-- WORK REQUIRED --
Gather all lines with "were" from the records.

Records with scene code
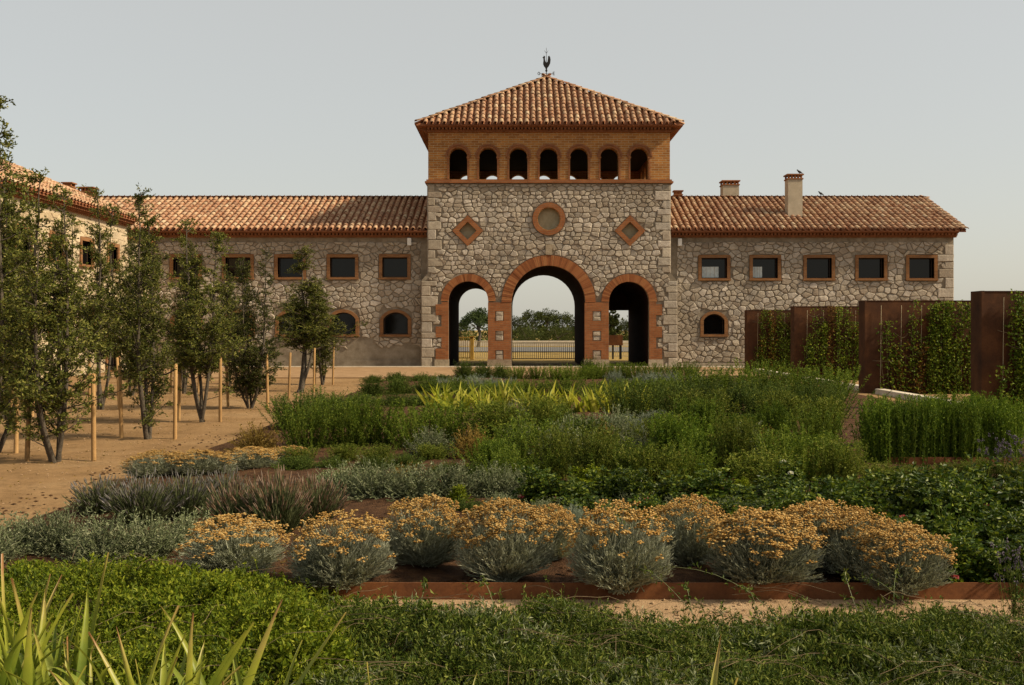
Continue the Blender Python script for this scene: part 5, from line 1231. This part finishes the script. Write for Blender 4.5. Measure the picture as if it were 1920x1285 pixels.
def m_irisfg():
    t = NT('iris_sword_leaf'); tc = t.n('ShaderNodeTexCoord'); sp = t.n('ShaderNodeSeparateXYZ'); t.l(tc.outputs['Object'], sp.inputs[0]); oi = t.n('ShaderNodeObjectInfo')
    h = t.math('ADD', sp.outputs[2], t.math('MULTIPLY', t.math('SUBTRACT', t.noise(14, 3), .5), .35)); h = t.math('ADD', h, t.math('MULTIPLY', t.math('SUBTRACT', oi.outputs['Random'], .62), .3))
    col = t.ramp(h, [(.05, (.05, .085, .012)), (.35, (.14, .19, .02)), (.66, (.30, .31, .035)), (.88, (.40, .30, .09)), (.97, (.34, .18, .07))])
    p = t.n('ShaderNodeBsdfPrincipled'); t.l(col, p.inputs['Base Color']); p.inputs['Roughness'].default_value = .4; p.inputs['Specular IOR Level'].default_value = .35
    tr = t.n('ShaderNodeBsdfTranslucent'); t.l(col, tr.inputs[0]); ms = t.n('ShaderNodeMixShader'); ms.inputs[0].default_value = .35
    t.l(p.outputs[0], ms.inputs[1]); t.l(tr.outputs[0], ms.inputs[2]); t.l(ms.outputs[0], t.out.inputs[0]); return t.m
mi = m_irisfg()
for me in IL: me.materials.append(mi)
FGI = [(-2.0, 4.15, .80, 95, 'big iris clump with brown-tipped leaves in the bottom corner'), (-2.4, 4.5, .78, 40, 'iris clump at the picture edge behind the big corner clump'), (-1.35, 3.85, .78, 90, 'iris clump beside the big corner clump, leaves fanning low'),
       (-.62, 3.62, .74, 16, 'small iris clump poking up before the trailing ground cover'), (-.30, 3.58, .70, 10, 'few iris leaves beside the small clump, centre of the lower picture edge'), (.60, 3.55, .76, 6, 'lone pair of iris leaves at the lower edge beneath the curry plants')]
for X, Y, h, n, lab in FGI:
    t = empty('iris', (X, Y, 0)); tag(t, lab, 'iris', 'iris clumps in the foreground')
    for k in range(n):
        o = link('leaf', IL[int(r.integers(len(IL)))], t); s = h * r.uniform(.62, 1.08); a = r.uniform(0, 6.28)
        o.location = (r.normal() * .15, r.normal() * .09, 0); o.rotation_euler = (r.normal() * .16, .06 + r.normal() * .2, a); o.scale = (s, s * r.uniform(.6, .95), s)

==

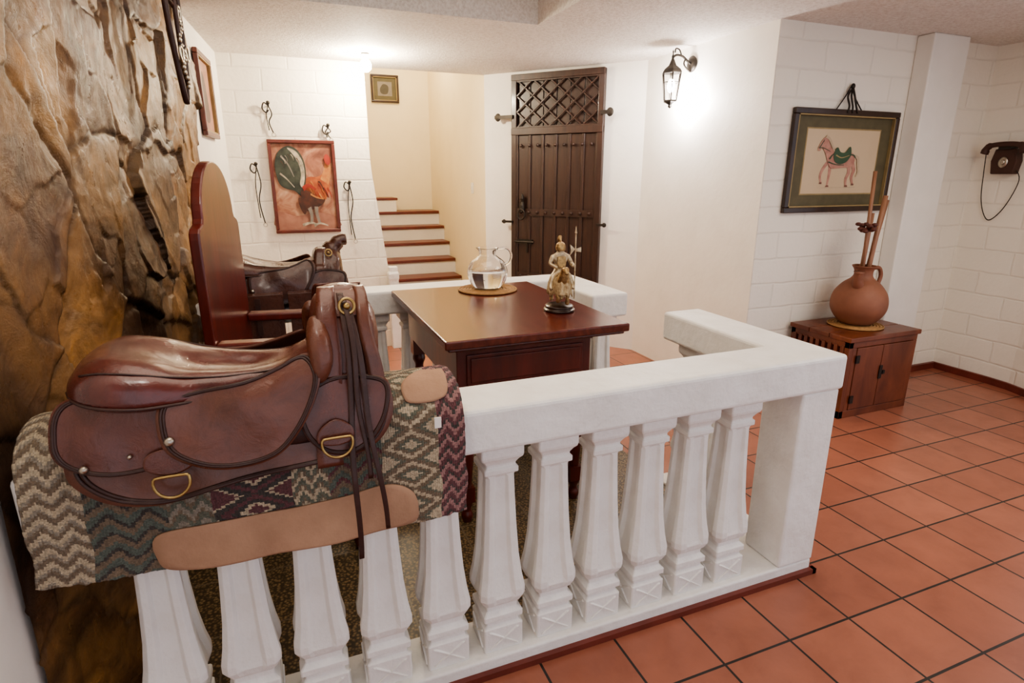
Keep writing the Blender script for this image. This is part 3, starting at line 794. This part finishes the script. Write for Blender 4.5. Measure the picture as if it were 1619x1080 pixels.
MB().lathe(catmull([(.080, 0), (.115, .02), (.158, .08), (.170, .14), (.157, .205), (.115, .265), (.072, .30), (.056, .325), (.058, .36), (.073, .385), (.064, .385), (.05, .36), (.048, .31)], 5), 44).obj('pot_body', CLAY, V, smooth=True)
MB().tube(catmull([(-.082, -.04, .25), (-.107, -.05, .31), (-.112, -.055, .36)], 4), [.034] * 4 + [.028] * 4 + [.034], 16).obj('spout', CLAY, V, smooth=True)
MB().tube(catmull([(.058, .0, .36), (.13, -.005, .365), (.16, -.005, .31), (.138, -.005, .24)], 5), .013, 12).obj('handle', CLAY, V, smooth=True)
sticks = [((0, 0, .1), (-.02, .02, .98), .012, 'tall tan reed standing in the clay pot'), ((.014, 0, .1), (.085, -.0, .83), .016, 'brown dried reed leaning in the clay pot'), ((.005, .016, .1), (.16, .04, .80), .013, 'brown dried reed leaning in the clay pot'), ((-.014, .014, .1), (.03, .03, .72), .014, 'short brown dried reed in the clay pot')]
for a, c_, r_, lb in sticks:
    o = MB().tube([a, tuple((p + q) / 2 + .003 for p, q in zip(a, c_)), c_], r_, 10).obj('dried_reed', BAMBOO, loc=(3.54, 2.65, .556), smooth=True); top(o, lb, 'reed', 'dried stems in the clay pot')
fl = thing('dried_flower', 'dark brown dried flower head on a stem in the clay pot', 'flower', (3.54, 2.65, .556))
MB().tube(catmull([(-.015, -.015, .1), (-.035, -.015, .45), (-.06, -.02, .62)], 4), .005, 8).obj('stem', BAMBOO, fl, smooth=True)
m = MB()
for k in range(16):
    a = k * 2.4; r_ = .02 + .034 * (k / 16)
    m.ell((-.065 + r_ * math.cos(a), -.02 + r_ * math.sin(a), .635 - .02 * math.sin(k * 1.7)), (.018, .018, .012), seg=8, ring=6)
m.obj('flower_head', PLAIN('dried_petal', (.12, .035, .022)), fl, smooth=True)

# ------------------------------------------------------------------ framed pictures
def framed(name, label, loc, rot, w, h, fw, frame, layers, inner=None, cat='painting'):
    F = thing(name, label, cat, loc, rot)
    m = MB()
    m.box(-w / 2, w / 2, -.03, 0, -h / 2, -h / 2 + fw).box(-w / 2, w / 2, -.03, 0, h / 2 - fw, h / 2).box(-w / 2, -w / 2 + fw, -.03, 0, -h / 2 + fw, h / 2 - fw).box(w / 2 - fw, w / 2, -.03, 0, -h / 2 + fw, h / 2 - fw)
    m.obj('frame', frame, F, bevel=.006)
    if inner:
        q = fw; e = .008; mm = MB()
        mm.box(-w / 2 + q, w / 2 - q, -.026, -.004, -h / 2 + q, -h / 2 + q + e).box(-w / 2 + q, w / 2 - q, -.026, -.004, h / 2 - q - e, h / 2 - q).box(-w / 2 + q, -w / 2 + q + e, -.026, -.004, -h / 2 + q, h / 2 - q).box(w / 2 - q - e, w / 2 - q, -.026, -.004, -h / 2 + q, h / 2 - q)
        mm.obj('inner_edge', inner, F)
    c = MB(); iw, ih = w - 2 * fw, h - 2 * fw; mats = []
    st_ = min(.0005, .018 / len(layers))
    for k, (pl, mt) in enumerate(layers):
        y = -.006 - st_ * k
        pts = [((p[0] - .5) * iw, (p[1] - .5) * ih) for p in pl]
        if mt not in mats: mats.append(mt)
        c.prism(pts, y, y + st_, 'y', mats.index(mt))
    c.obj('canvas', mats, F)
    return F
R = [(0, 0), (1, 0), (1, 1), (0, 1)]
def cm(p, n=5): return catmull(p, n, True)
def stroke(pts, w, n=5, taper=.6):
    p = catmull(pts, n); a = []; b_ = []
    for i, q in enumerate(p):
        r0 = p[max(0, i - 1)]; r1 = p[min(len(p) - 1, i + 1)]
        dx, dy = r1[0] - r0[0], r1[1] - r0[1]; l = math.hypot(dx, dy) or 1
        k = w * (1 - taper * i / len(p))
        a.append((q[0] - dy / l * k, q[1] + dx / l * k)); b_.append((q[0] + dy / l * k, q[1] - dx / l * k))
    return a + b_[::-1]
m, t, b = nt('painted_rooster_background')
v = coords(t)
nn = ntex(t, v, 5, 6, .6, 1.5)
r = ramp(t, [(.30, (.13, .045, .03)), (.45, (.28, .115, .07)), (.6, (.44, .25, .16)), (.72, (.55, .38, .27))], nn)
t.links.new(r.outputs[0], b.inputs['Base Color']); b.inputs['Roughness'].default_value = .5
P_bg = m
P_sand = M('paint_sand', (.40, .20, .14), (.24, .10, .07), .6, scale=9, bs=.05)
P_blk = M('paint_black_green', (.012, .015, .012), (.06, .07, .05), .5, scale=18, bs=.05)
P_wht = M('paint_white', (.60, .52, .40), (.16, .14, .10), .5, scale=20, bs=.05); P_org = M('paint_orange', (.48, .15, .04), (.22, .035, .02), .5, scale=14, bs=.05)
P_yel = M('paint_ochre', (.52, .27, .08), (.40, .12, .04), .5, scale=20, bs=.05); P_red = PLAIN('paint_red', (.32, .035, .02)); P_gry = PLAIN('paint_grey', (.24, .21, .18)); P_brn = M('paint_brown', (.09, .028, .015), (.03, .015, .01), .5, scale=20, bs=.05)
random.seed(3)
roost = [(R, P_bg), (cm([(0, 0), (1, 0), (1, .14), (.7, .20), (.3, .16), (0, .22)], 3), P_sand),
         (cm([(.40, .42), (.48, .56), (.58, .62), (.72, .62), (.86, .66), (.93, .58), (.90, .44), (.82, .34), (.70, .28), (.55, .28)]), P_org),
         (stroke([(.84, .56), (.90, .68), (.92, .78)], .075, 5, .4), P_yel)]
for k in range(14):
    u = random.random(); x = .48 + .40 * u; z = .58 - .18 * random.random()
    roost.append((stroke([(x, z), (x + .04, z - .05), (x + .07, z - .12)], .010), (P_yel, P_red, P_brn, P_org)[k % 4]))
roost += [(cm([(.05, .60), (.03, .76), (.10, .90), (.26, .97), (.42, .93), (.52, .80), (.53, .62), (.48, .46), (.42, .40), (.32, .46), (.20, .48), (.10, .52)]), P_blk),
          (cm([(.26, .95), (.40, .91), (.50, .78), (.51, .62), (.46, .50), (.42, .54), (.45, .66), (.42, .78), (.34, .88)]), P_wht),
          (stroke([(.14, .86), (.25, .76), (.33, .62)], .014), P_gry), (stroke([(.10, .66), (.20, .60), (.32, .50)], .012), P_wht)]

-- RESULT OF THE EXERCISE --
Continue the Blender Python script for this scene: part 5, from line 1231. This part finishes the script. Write for Blender 4.5. Measure the picture as if it were 1920x1285 pixels.
Keep writing the Blender script for this image. This is part 3, starting at line 794. This part finishes the script. Write for Blender 4.5. Measure the picture as if it were 1619x1080 pixels.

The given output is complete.